My amygdalae seems to spark into action when I hear someone refer to women who take stands as "femi-nazi" and even someone who puts down, trivializes, discounts, or demonizes strong women. 

I am a strong woman with an attitude. I may hurt feminists and atheist; I don't justify or rationalize my energy, I recognize it for what it is: reaction in the face of personal experience. It doesn't mean I am wrong or bad; it means I reach into my fight/flight mechanism and use whichever eases my anxiety. It also doesn't mean I will always react in that fashion ... I once acquiesced in the face of conflict. The old classical transformation exists of dependent  > counter-dependent > independent > inter-dependent. That is what growing up is all about. 

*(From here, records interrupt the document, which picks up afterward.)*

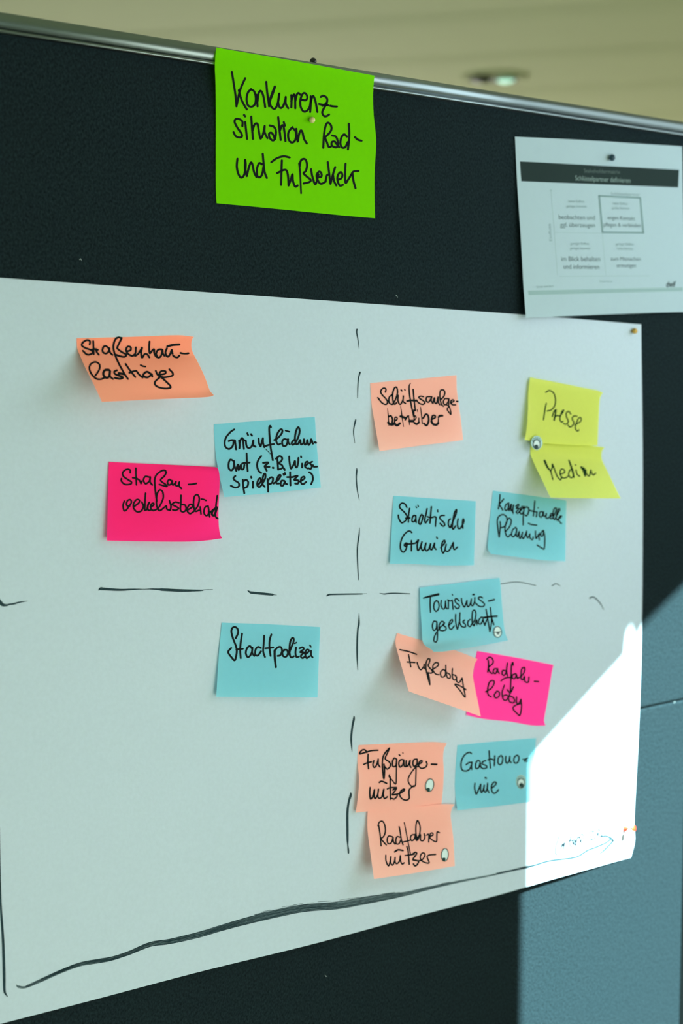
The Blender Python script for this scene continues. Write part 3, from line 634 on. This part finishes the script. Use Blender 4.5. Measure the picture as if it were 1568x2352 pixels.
cI = lambda x, y: (880+x*230/1568, 1120+y*230/1568)
note('gremien', 'note_blue', 'flat blue note lettered Städtische Gremien', G1,
     [cI(160, 127), cI(800, 170), cI(1448, 212)], [cI(1448, 212), cI(1432, 700), cI(1418, 1215)], [cI(104, 1192), cI(480, 1196), cI(900, 1218), cI(1418, 1215)], [cI(160, 127), cI(132, 650), cI(104, 1192)],
     [(880, 1120, 1110, 29, "370,310 340,258 290,242 257,280 262,320 320,375 368,440 360,500 320,540 280,547 242,480 235,430|412,325 397,420 393,540|350,480 415,475|505,440 475,437 452,480 452,530 485,530 505,490|508,440 510,500 515,545|512,300 522,314;22|542,275 550,300;20|"
       "620,440 597,422 568,480 555,550 580,575 605,520 625,440|685,330 668,420 648,500 662,552 700,500|752,300 742,420 730,555|690,455 740,470 805,455|805,455 825,470 820,540 815,605|850,350 852,378;24|955,435 905,440 885,480 950,550 960,590 930,602 890,560|"
       "1050,490 1025,510 1018,580 1045,625 1075,590|1050,620 1085,540 1138,410 1145,345 1115,390 1092,500 1080,620 1095,650 1130,600|1170,490 1160,560 1170,630 1200,640 1235,590 1262,530 1252,490 1240,540 1245,635|"
       "445,705 420,682 375,690 310,760 272,860 270,960 310,1012 350,975 372,910|328,905 350,870 380,882 350,920 330,905|330,890 440,880 505,870|440,830 440,990|505,870 550,820 530,900 540,985 575,940 605,850|605,850 590,920 612,985 640,960 668,870|668,870 655,950 675,990 712,960 740,880|740,880 732,950 760,970 802,870|802,870 798,930 825,968|835,775 844,797|"
       "900,940 965,860 955,825 920,870 910,960 935,1025 965,980|985,890 968,970 1000,1000 1040,970 1095,860|1095,860 1095,930 1112,970 1160,932")])

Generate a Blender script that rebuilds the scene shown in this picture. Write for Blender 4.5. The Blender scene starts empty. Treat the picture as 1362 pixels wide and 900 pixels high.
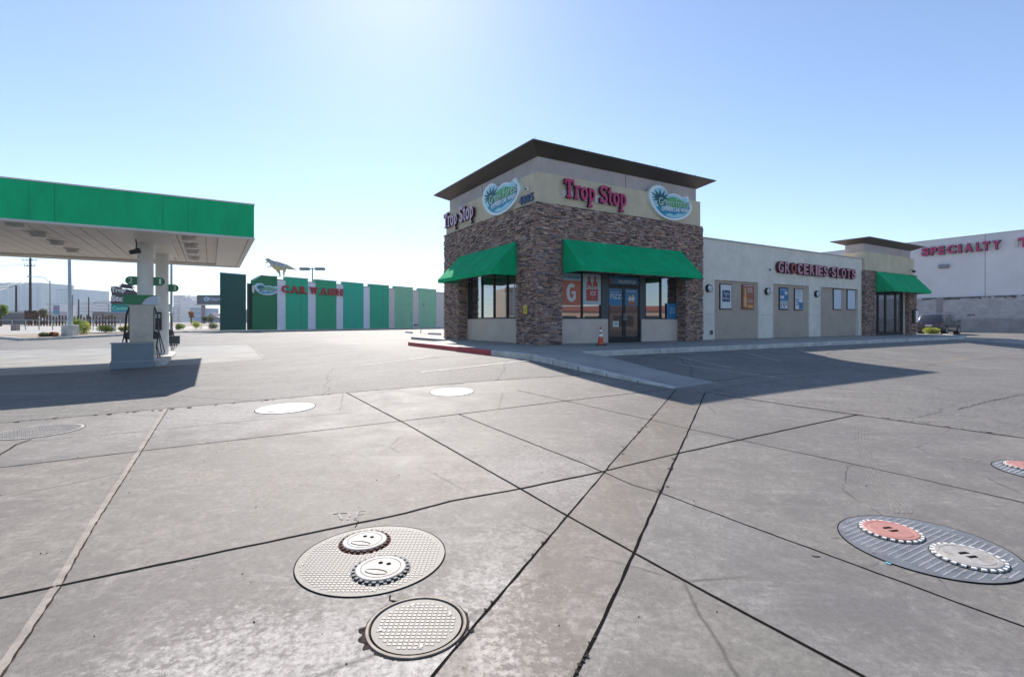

Comment by Alan Perlman on November 1, 2013 at 4:25pm

Thanks, Joan.  I'm always torn between letting the superstition slide by without comment...and calling the person on his/her magical thinking, which makes me look churlish (can't tolerate a bit of innocent superstition, Alan?).  So I'd have to do it as genially as possible. 

People are unaware of how they've been implicitly taught the (magical) power of some words.  Example from recent skeptical mag: "Fred says not to covet."  Somehow doesn't have the power of "God says...".

Some words have immense power via meme: hear "nigger" from the wrong person, and you must respond violently. 

Comment by Joan Denoo on November 1, 2013 at 12:07pm
My fickle "Like" button intermittently doesn't work. So, I LIKE what you wrote. Awareness of this superstition and those of other faiths, provide more evidence that words have power in people's lives. If I had a comedic nature, I would have a response that makes others laugh. Sadly, my old pragmatic nature opens up and I ridicule.
Comment by Alan Perlman on November 1, 2013 at 11:10am

You're welcome...thanks for reading.